Minimally, where we work should be part of a healthy ecosystem in which we as individuals, teams, and organisations cannot just survive or be productive but where we flourish. Yet when I ask colleagues and friends about their image of an ideal place to work, it's like opening a garden hose with no pressure: a pitiful dribble of ideas that quickly runs dry.
Ask them about their ideal home, on the other hand, and it's like breaking open a high street water main: complex images and stories gush out in an endless stream of energy and enthusiasm.
Given how much time we spend at work, there's no real rationale for the places where we work to engender such a dearth of inspiration. The answer isn't likely to be found in high-tech gadgetry or information technology.
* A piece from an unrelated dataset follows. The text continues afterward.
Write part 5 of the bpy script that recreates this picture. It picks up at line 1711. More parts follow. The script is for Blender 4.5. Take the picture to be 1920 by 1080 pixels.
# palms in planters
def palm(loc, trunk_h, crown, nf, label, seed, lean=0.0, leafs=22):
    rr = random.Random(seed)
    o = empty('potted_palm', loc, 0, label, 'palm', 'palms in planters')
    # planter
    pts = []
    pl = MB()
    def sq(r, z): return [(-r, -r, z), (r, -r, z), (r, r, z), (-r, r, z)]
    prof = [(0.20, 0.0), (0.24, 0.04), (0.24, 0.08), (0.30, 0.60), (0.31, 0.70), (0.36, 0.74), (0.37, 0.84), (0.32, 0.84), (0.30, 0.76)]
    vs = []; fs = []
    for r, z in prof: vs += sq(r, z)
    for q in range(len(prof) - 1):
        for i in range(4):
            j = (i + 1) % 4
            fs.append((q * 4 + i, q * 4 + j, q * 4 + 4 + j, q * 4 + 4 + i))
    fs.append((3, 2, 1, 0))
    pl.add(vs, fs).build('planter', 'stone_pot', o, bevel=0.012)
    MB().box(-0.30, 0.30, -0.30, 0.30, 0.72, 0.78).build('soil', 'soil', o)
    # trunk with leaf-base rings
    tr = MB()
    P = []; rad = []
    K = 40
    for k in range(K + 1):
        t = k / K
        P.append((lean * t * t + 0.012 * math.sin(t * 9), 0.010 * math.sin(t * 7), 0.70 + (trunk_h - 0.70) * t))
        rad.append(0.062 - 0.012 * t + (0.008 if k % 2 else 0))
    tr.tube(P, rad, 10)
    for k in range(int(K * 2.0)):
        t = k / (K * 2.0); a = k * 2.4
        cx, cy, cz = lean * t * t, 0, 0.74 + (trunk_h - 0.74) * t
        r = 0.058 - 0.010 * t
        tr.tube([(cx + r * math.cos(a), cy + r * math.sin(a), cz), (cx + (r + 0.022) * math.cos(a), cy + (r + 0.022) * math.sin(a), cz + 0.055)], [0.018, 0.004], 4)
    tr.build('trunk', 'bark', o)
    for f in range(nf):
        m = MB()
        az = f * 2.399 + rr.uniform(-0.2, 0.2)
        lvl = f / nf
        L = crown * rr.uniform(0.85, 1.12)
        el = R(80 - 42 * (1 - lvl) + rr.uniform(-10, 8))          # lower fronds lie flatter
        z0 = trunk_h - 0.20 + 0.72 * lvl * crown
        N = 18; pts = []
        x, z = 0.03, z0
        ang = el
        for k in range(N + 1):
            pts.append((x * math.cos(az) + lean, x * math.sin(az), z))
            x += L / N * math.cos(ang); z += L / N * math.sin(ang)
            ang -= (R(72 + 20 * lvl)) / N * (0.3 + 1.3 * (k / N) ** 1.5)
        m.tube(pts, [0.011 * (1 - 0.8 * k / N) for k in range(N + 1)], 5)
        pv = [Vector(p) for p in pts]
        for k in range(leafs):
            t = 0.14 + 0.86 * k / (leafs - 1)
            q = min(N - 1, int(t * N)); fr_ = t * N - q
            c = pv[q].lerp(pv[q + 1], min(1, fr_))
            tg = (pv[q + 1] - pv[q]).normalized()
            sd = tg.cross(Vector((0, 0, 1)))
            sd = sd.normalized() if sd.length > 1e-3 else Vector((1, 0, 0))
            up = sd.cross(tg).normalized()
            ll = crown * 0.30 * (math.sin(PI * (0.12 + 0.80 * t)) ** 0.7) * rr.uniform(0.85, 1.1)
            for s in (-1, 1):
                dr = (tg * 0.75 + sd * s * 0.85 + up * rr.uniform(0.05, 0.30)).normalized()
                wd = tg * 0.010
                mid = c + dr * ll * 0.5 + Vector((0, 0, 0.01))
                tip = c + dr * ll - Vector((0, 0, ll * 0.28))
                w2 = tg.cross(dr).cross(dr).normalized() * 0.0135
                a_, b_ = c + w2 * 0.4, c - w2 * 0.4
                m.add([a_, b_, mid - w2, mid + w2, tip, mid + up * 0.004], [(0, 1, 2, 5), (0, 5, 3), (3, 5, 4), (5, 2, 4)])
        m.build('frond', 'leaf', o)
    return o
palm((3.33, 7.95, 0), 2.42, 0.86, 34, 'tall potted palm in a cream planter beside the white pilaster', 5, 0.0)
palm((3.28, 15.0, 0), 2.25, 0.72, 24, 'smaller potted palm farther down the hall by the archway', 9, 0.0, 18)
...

How many of us are excited by a future that offers sensors that automatically control lighting and temperature, adjust our chairs, and turn on and off green and red lights to let others know when they can approach? Does this kind of nerd-world inspire passion, enthusiasm, or commitment?
The effort millions of employees spend personalising their desk, PC, and surroundings with photographs of children, dogs, holidays, cars and celebrities (heaven forbid) suggests a desire for something more than functionality in the place they work, no matter how fancy or elaborate it may be.
Exploit disequilibrium. We need to understand the context in which our organisations operate, but it isn't necessary to suspend an older and more familiar world, or try to tame the unruly one we live in today. Forces for instability abound - among the foremost is information technology, which continues to transform our everyday lives.
The invention of the telegraph, and then the telephone at the beginning of the last century accelerated enormously our ability to communicate at a distance. Mobile phones, BlackBerry mobile e-mail, and the Internet seemingly eliminate the barriers of time and space. We can work from anywhere and everywhere, easily accessing an astonishing amount of information. But, how we plan, design, and manage the place where we work needs to catch up with how we actually perform our work.
Frank Duffy argues that although there has been a renaissance in organisation theory, "the design of the vast majority of office buildings has stayed physically more or less exactly where office design began 100 plus years ago".
With the possible exception of Northern Europe, Duffy writes, "Facilities managers share with architects and designers a great deal of responsibility for what is, by any standard, an astonishing case of conservativism".